### What you need to do
Look through the material below. Copy every line with the string "scene" in it.

-- begin --

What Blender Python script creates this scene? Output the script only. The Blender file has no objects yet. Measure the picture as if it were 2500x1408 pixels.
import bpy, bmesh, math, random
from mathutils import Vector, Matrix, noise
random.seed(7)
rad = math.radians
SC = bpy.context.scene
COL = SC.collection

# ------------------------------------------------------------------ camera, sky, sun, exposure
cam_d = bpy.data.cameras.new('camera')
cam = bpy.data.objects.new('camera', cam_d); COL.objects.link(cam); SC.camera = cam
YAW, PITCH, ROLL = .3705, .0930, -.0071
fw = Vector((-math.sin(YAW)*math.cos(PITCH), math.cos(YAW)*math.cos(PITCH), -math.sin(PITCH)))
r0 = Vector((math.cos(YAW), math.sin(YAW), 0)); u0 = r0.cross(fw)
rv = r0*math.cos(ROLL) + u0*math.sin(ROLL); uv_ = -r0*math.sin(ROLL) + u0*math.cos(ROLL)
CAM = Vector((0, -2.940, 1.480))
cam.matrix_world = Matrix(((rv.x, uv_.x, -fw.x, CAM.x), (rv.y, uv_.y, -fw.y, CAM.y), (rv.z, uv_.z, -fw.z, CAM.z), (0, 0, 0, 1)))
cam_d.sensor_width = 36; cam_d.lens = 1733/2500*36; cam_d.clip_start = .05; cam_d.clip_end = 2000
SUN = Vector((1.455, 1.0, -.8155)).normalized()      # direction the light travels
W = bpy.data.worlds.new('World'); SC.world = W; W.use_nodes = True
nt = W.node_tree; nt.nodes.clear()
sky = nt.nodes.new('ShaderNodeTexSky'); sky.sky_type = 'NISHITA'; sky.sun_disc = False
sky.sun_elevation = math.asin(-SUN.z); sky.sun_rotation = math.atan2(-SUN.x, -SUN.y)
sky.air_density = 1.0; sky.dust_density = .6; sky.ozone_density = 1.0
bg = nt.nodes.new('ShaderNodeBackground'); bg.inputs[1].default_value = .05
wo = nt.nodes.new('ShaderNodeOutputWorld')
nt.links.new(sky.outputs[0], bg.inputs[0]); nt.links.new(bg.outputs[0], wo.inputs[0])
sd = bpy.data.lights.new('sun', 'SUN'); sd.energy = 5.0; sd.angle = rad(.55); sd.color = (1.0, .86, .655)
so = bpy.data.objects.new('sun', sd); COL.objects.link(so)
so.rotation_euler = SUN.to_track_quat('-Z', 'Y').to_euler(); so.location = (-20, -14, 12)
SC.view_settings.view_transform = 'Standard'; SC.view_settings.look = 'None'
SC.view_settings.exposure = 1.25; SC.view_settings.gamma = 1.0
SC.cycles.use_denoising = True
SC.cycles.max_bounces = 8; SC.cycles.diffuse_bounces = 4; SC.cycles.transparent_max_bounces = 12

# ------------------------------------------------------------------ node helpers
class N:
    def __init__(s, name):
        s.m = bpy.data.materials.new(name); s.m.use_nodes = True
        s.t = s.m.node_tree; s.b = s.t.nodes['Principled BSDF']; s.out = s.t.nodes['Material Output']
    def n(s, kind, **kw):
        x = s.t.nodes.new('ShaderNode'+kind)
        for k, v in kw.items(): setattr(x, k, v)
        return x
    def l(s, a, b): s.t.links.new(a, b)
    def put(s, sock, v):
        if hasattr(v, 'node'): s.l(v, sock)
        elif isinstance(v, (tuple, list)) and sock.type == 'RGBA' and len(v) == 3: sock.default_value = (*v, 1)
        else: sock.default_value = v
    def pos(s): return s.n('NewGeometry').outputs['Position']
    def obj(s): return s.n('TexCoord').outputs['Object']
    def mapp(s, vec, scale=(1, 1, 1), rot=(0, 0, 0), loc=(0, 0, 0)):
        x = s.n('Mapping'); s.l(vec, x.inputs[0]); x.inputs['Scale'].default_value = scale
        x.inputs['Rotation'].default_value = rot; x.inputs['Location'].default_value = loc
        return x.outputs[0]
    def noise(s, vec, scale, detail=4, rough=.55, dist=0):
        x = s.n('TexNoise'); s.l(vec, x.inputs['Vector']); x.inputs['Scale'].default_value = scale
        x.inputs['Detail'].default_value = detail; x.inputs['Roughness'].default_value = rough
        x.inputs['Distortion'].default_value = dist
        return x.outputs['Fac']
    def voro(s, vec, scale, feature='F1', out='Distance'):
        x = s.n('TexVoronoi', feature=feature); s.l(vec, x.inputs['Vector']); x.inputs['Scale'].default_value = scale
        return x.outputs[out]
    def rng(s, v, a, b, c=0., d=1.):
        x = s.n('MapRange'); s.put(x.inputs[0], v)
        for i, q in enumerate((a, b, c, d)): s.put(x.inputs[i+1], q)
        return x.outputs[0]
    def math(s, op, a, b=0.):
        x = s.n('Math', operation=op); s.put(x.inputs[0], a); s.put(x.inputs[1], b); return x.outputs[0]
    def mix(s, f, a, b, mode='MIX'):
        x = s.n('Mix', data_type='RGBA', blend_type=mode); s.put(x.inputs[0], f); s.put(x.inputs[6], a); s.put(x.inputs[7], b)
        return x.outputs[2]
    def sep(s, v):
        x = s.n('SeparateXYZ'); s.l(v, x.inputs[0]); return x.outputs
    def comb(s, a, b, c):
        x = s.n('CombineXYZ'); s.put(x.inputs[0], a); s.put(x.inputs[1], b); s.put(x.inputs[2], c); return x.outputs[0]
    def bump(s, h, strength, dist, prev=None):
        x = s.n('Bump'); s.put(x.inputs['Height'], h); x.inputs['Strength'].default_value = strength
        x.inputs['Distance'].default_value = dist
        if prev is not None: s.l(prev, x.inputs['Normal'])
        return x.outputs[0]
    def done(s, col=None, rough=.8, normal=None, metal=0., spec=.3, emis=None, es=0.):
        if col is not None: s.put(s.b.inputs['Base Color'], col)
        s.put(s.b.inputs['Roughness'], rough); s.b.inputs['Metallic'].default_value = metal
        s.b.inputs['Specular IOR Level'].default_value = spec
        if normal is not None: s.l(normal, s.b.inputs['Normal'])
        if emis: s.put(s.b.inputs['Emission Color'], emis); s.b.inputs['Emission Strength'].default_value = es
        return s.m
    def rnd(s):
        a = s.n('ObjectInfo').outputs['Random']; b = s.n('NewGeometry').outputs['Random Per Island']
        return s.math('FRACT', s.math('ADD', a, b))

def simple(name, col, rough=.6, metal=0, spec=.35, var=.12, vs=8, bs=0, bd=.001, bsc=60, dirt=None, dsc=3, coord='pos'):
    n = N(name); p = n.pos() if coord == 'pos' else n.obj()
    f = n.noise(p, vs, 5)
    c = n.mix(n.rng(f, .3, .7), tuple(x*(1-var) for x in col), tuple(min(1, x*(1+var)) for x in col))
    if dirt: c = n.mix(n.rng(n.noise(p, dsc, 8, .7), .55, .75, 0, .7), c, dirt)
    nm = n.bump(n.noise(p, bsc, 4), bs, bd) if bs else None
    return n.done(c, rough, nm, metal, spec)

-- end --

### Complete output
What Blender Python script creates this scene? Output the script only. The Blender file has no objects yet. Measure the picture as if it were 2500x1408 pixels.
SC = bpy.context.scene